A synchrotron X-ray diffraction study of hydrogen storage and enhanced sorption kinetics in a mini-tank of Mg with crystalline and amorphous catalytic particle additions

Previous work has established that when a few volume percent of transition metal-based particles are dispersed in nano-grained MgH2 powders, H-sorption times are reduced to a few minutes at temperatures near 300 °C. We report H-sorption cycles performed in a mini-tank of Mg powders containing such particle dispersions placed in monochromatised synchrotron light going through the powders for in situ X-ray diffraction in transmission at the European Synchrotron Radiation Facility. The three selected catalyst particle dispersions were Nb2O5, FeF3 and amorphous Ti0.7Ni0.3. The main result is that these very different 2nd phase particle additions have a similar impact on H-sorption in the sense that in all three MgH2 powders, H-sorption goes to completion as T ≈ 270 °C reached during heating. The commonality of the three selected particle dispersions, two crystalline and one amorphous, is that their thermodynamic properties are consistent with the chemical conditions of immiscibility and H-attractive interfaces within MgH2 powders. Once this condition is satisfied, the acceleration of the kinetics of sorption is likely dominated by the extent (specific area) of such internal interfaces.

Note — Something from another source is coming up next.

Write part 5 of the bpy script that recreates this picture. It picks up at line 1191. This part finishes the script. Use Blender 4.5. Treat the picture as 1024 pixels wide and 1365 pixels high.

► We report H-sorption cycles in a mini-tank of Mg powders by in situ XRD using synchrotron light. ► Three selected catalyst particle dispersions were used: Nb2O5, FeF3 and amorphous Ti0.7Ni0.3. ► The three different particle additions have a similar positive impact on H-sorption. ► Sorption times are reduced to a few minutes at temperatures near 260 °C. ► Acceleration of the sorption kinetics is dominated by the extent of internal interfaces.